Alien 3As most fans of the Alien franchise know, the production of this film was such a disorganized shambles, that it resulted in this being the worst sequel in the "Alien" saga, if not one of the worst films of 1992. The film was initially granted a budget of $35,000,000, but this figure quickly spiralled out of control to almost double that, due to problematic directors and constant script rewrites.

The problems first started when the producers Walter Hill, David Giler and Gordon Carrol originally hired SF novelist William Gibson to submit a script. However, his plot, which was set on a space station orbiting earth, was rejected on the basis that it was too much like the original.

Writer Eric Red was then hired to write a script and action movie director Renny Harlin hired to film it. But Harlin hated Red's story, set in a colony of redneck farmers, so much that he quit. David Twoy was then asked to write a new script, which he set on a prison planet, and Vincent Ward was hired to direct. But Ward wanted to set the film in a monastery, so, John Fasano was then hired by 20th Century Fox to write Ward's version, telling Twoy (who was busy re-writing) that Fasano's plot was for Alien 4.

Greg Pruss was then hired to re-write Fasano's script, but quit after finding director Ward too difficult to work with. John Fasano then returned to re-write his own script, but his partnership with director Ward went sour and so Ward quit , even as sets were being constructed in the studios.

David Fincher was then hired to direct, with Larry Ferguson brought in to re-write Fasano's monks script. Unfortunately, Ferguson's treatment of Ripley's character was not liked by actress Sigourney Weaver, and so Ferguson left. With production stalled and costs mounting, producers Hill and Giller decided to do an emergency re-write to try and straighten the script out. This combined Twoy's prison planet script with the religious elements of Fasano's.

Rex Picket was then hired to re-write the second half of Hill and Giller's script. But Picket didn't like the producers efforts, favouring the inputs by director Fincher over theirs, so was subsequently sacked. Sigourney Weaver apparently thought the Hill/Giller script was fine as it was, but Fincher had reservations and fought with the producers for 2 months over the script, as well as complaining about the budgetary constrictions.

With the shooting schedule over running, due to Fincher being busy filming his "perfectionist" Alien 3. 20th Century Fox sent in a trouble shooter to investigate the spiralling production costs. Upon viewing the rough cut they pulled the plug, sending Fincher and crew back home.

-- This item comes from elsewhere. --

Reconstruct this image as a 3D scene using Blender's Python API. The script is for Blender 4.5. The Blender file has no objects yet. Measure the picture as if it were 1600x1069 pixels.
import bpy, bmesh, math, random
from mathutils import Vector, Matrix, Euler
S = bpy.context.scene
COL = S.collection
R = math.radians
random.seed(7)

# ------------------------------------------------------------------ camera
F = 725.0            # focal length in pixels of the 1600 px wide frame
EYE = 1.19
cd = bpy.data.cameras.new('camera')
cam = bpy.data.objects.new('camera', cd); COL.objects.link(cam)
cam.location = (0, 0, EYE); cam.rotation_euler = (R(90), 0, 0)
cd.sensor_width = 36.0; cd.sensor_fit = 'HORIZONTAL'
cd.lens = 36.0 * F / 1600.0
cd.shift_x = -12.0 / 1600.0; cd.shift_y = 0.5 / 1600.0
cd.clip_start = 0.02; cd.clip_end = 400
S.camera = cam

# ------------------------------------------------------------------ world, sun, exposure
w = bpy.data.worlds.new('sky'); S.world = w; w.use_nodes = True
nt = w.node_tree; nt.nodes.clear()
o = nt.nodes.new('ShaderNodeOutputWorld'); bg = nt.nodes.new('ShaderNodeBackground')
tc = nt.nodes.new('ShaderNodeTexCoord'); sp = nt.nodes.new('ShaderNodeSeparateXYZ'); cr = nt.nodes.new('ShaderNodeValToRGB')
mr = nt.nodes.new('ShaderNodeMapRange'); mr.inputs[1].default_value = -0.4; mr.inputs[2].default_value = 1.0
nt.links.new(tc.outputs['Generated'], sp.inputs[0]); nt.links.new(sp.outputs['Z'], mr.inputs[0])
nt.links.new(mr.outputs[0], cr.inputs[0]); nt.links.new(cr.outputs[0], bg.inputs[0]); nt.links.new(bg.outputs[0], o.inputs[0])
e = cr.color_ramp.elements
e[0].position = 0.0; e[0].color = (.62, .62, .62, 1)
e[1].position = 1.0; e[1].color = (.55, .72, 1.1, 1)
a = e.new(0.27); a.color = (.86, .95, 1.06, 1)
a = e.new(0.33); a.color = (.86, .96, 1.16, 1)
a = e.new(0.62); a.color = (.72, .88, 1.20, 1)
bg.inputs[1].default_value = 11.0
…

Then, during post production, the producers drew up an extensive list of re-shoots, but budgetary restrictions and Sigourney Weaver's refusal to shave her head again resulted in this option being cancelled. The ending was one of the major problems in this, as it was coincidentally similar to Terminator 2.

The film is unfortunately a shining example of the fact that $65,000,000, which was the final production cost, does not a good movie make. Fortunately though, the fourth film "Alien : Resurrection" was a much, much better entry in the Alien saga, and director David Fincher went onto have better success with the horror film "SEVEN". It was just a pity that this film was such dismal disorganized effort.

Note - The information on this page was based on an article that appeared in the UK edition of Aliens comic by Dark Horse publications in 1992. Subsequent interviews with the cast and crew have all provided conflicting accounts of these events and who wrote what. However, I have been able to corroborate much of this info on the IMDB and so I believe this article is, to the best of my knowledge, accurate.